— BEGIN Data shown —
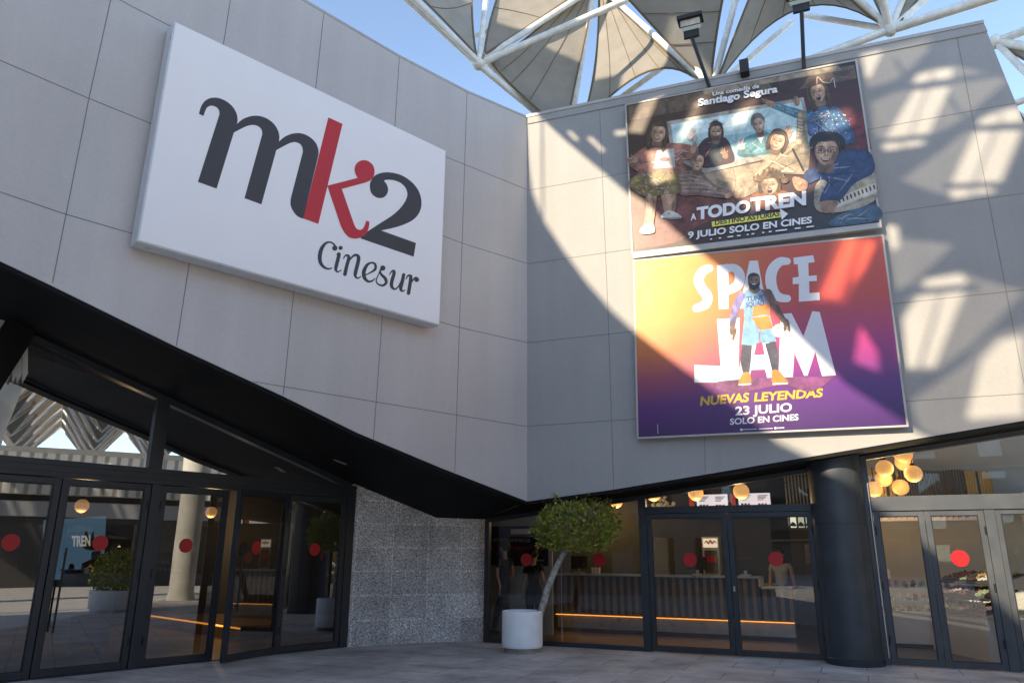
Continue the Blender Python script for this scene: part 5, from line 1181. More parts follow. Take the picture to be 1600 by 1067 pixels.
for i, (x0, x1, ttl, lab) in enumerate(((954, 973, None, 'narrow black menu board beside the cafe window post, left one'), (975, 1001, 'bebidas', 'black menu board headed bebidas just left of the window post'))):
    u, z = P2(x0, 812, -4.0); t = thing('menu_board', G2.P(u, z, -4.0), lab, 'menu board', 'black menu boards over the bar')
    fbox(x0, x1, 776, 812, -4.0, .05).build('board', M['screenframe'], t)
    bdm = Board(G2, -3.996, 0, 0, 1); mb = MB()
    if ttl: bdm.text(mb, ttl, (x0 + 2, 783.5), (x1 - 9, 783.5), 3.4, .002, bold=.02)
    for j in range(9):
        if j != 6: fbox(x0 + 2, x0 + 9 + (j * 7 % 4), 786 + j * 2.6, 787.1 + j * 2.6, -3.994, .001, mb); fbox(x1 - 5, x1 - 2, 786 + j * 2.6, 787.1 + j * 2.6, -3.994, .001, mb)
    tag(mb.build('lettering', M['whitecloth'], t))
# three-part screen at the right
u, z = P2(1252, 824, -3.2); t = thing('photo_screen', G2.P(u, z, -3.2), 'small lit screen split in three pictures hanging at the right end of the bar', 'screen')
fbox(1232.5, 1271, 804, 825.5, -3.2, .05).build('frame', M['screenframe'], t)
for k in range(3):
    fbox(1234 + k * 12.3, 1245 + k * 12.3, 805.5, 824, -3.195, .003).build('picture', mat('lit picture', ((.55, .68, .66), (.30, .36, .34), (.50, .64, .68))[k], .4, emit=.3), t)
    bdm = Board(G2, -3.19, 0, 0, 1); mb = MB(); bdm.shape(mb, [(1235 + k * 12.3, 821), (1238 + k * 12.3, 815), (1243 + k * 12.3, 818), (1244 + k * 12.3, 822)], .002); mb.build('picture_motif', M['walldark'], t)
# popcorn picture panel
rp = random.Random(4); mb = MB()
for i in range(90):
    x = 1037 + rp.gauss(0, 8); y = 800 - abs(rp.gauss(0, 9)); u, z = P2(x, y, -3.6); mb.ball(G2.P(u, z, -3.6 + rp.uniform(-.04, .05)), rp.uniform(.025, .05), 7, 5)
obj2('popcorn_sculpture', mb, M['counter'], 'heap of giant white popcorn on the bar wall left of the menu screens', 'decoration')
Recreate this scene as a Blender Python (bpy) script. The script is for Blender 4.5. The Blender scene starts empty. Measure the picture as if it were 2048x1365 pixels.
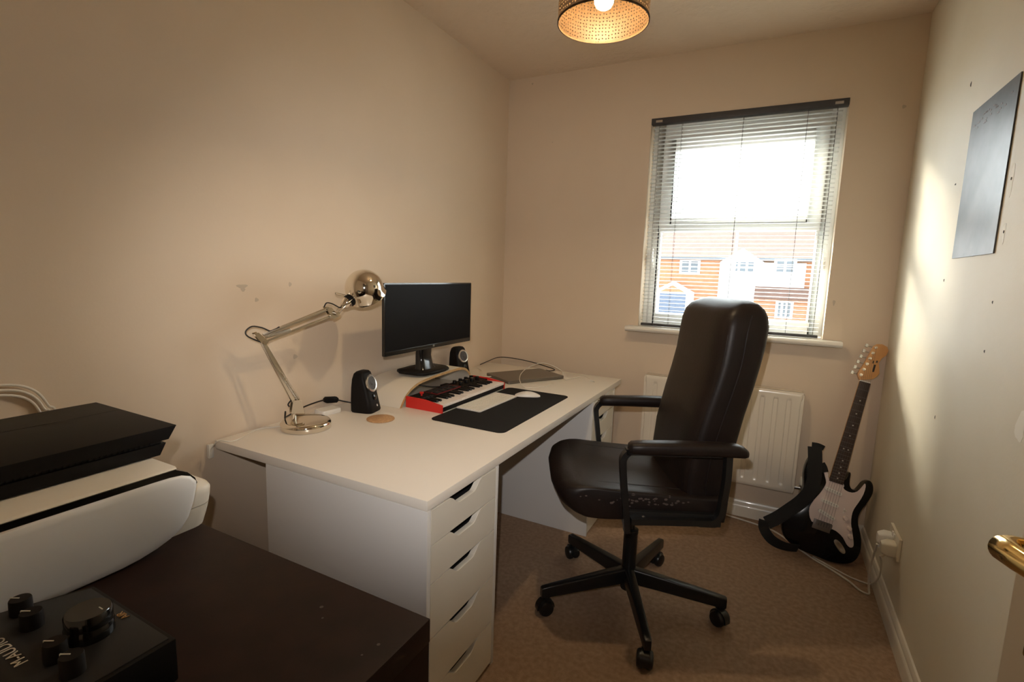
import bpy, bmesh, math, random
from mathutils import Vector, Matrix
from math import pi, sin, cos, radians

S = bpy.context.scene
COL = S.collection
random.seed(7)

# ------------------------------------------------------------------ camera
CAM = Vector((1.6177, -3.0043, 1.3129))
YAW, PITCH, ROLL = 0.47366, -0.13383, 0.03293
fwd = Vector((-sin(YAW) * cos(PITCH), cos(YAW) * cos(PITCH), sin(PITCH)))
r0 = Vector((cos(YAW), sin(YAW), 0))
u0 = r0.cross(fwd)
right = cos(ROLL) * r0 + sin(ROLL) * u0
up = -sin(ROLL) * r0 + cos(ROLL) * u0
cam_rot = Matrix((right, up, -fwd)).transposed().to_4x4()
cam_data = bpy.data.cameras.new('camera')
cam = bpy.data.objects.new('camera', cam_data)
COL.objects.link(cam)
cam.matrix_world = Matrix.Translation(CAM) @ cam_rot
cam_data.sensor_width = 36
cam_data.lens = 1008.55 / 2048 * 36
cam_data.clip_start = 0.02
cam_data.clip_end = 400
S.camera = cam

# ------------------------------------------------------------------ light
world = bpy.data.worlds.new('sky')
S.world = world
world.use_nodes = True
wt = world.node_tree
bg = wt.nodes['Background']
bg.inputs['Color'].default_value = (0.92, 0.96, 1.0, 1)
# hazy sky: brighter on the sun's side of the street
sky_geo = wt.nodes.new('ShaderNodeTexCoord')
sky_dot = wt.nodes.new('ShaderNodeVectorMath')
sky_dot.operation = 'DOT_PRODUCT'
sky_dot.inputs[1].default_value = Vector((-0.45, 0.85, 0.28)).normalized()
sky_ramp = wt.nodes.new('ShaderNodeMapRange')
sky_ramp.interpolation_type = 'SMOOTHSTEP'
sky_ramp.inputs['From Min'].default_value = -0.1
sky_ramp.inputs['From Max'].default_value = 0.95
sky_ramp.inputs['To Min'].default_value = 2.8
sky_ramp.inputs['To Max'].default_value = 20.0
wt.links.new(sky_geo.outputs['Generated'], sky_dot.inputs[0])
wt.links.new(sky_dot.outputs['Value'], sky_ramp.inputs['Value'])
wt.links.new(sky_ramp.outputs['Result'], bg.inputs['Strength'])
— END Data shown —
* _The exercise_
From the entries, copy out each line containing the word "Blender".

* _Task answer_
Continue the Blender Python script for this scene: part 5, from line 1181. More parts follow. Take the picture to be 1600 by 1067 pixels.
Recreate this scene as a Blender Python (bpy) script. The script is for Blender 4.5. The Blender scene starts empty. Measure the picture as if it were 2048x1365 pixels.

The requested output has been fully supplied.